- [Instructions for the task]: Each line of the material below that holds the word "pixels" needs to be copied.

++++++++

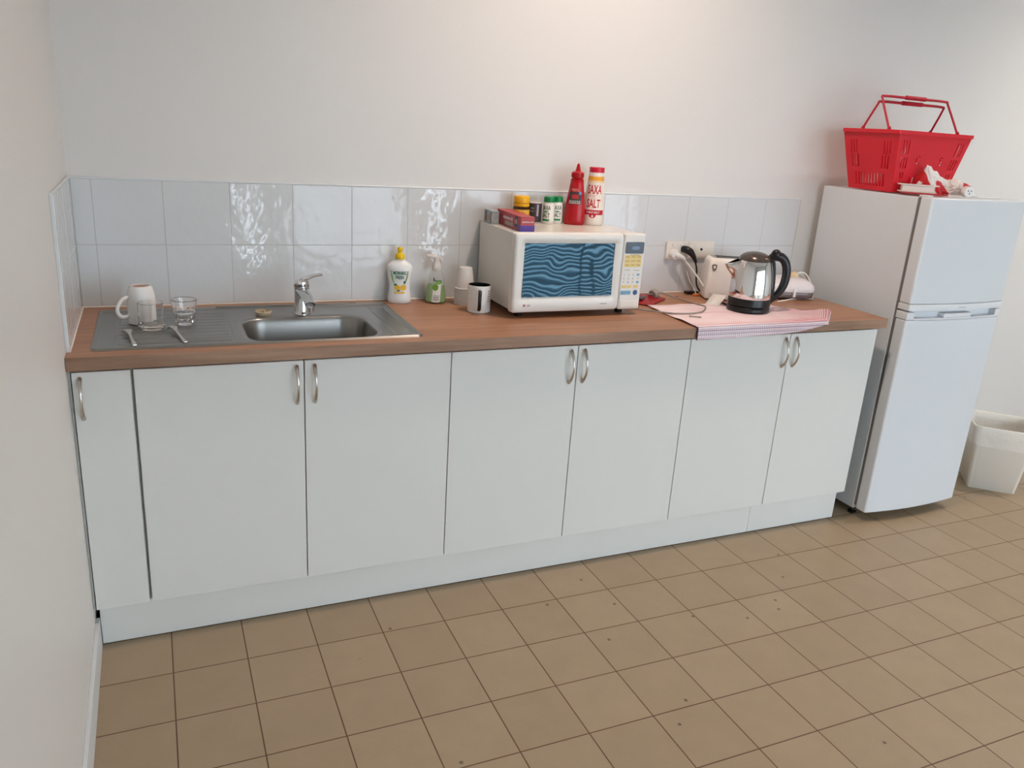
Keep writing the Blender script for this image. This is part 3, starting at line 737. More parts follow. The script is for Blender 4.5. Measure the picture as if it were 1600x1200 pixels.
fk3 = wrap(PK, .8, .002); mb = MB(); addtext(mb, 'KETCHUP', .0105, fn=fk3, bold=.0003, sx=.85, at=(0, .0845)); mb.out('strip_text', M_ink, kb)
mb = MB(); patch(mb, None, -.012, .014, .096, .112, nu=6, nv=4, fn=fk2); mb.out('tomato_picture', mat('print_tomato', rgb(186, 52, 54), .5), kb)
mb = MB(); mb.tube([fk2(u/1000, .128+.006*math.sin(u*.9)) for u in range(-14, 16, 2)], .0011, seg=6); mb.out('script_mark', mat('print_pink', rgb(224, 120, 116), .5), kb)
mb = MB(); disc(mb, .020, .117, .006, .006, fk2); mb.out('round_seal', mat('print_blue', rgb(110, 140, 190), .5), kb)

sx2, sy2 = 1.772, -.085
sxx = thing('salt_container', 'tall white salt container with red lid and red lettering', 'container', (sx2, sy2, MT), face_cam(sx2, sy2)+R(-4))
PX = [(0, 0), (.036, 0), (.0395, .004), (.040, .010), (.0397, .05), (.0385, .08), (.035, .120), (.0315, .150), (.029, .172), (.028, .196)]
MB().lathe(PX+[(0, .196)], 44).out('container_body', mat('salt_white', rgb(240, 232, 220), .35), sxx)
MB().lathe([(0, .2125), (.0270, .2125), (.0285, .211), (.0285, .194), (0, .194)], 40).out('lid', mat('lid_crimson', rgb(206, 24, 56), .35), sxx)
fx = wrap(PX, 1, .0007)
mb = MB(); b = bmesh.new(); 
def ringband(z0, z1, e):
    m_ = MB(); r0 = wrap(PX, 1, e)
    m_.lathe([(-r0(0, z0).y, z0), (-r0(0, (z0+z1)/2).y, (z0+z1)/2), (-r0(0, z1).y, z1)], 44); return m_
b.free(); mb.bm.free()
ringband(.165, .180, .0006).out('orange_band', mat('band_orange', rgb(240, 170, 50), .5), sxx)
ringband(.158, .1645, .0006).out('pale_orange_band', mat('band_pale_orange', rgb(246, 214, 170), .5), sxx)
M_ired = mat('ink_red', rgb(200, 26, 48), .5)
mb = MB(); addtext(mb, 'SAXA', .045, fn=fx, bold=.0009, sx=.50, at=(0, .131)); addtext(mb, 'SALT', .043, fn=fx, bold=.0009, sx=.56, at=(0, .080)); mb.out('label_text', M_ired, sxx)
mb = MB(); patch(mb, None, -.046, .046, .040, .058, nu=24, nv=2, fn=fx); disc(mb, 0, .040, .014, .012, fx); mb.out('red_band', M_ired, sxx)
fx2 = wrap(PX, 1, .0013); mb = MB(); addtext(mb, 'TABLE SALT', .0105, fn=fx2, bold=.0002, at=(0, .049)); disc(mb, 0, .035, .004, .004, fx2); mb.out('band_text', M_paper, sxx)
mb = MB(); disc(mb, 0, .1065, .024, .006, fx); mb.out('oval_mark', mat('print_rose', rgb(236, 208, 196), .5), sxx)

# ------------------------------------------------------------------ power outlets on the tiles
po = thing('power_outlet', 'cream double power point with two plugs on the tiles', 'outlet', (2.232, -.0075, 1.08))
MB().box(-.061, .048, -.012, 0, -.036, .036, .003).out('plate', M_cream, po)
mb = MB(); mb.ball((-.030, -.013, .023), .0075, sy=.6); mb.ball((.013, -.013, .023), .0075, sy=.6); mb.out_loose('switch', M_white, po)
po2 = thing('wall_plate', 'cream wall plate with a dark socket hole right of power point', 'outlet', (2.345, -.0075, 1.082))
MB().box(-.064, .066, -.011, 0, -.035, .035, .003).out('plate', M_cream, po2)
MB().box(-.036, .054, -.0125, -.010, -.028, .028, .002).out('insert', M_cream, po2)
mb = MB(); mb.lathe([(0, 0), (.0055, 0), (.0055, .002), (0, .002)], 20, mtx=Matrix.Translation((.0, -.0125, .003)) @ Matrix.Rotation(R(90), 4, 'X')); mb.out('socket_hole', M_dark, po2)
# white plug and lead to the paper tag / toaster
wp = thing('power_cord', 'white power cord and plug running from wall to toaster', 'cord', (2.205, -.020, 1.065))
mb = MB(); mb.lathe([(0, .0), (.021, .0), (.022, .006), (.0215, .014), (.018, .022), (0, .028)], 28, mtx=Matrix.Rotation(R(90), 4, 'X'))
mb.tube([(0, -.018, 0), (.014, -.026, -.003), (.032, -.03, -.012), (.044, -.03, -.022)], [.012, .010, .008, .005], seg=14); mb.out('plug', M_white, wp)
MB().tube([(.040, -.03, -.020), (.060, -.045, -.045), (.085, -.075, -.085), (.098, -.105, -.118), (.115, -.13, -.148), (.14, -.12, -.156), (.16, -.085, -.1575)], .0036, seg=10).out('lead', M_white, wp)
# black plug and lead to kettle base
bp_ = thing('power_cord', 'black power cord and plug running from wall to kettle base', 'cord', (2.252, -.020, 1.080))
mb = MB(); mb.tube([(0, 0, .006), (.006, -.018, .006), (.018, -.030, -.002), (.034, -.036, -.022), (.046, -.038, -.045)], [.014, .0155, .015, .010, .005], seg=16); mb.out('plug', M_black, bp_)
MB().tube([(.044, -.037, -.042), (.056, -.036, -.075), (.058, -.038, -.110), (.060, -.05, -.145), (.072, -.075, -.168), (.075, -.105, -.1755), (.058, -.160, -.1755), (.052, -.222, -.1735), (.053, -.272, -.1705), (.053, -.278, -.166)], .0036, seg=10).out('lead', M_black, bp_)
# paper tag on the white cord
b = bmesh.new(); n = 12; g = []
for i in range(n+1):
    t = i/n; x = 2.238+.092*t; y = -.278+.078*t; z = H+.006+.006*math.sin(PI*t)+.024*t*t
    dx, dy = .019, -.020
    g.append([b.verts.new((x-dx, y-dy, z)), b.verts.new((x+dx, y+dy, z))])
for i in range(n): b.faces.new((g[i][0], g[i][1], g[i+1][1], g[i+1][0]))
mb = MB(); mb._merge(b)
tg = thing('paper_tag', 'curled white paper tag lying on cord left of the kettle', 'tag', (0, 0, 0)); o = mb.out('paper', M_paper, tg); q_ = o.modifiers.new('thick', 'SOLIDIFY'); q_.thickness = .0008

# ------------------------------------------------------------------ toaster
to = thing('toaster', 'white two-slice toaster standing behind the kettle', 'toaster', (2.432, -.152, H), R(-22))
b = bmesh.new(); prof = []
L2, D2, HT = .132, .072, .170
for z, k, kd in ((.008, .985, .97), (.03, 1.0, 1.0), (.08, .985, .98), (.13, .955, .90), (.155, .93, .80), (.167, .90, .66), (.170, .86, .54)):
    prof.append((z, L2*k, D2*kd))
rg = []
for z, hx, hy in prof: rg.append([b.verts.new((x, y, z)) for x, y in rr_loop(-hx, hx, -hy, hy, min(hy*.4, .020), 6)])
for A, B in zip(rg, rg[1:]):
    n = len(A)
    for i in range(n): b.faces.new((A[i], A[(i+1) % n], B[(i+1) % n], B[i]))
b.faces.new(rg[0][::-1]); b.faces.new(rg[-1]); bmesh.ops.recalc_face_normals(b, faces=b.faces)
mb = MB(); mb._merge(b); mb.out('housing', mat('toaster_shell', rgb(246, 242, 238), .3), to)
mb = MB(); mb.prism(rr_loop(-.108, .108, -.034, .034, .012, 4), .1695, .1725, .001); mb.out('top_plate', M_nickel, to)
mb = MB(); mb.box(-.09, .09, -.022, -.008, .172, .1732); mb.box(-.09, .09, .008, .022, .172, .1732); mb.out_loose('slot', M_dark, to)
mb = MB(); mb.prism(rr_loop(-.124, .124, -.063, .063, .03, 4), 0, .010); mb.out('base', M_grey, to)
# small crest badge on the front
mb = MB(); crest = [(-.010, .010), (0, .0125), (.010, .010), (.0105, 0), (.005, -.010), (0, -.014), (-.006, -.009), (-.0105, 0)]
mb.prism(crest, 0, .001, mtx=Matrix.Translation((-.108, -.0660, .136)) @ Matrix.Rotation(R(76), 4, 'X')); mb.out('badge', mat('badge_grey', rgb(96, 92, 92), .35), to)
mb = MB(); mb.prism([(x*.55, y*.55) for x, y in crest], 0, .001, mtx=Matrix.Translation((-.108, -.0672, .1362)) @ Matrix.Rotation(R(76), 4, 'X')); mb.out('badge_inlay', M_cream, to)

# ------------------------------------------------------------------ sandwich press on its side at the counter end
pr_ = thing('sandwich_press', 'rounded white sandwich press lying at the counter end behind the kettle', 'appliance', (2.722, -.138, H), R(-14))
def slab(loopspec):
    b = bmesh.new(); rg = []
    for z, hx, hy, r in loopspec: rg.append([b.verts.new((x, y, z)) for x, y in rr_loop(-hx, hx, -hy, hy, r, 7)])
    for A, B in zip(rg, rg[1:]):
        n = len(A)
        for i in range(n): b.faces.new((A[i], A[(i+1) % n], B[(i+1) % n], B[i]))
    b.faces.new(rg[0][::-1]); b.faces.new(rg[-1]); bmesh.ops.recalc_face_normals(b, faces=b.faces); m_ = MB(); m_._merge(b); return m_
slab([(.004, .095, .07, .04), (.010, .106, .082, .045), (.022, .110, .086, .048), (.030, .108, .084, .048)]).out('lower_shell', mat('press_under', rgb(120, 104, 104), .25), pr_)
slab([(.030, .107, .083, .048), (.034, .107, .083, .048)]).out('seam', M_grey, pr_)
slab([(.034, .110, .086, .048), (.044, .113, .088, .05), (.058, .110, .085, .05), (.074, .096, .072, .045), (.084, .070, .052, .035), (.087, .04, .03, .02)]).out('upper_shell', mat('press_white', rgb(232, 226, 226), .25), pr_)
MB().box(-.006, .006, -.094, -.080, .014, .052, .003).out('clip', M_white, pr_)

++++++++

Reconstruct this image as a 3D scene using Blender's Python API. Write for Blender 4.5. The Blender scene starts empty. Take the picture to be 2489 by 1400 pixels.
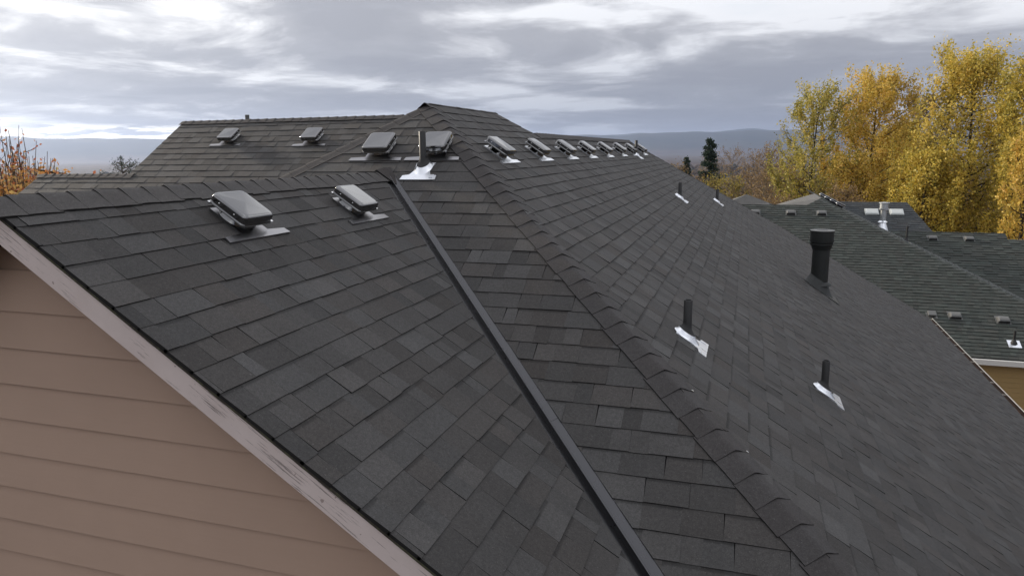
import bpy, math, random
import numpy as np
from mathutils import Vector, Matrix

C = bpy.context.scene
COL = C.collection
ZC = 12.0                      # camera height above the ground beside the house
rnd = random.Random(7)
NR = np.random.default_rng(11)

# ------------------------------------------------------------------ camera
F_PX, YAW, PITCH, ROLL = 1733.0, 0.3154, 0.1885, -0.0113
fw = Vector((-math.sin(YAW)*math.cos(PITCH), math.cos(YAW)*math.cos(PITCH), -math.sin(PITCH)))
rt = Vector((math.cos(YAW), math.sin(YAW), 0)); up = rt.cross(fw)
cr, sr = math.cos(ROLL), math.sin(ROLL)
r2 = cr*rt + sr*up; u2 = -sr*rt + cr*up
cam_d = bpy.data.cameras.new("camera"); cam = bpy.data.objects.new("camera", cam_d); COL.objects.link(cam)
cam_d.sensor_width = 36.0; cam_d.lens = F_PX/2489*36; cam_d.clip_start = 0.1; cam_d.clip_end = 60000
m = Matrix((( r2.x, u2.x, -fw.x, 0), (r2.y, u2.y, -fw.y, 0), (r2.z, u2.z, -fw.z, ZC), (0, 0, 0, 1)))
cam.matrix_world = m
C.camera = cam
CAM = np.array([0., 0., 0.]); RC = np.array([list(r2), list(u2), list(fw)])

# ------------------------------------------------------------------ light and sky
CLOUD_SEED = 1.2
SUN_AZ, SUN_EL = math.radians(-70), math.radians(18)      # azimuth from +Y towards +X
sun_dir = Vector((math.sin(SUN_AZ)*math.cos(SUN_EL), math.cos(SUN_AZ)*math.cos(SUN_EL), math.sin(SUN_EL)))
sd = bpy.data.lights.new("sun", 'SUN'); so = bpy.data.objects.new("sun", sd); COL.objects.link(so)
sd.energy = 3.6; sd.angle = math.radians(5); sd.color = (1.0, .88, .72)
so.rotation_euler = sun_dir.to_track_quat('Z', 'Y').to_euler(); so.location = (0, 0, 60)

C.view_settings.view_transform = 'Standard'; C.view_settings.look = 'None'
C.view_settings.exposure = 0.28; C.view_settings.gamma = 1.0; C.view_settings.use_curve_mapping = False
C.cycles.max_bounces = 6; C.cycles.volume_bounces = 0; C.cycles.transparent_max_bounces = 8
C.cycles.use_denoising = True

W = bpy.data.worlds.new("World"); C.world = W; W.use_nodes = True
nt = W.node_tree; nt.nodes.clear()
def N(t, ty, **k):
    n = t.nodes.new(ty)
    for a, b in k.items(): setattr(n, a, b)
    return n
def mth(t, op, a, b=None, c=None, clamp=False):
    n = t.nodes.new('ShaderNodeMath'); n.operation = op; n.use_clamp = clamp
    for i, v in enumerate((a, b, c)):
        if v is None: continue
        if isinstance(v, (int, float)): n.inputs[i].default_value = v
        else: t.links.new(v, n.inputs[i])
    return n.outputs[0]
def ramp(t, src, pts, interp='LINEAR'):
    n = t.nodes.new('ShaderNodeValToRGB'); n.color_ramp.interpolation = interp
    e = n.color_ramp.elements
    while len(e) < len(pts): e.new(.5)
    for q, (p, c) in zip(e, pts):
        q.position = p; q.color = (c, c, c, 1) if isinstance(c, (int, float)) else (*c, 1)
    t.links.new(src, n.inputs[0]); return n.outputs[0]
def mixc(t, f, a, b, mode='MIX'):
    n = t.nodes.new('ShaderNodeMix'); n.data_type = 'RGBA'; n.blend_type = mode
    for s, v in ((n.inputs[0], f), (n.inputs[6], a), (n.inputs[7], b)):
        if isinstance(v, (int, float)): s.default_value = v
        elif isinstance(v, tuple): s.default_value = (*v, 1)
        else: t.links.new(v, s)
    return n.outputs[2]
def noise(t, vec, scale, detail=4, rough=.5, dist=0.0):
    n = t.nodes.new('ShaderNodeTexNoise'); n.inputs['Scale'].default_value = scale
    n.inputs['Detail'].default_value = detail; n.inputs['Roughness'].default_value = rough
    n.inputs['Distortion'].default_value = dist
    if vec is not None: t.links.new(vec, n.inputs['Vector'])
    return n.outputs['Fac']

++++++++

- [Problem solution]:
Keep writing the Blender script for this image. This is part 3, starting at line 737. More parts follow. The script is for Blender 4.5. Measure the picture as if it were 1600x1200 pixels.
Reconstruct this image as a 3D scene using Blender's Python API. Write for Blender 4.5. The Blender scene starts empty. Take the picture to be 2489 by 1400 pixels.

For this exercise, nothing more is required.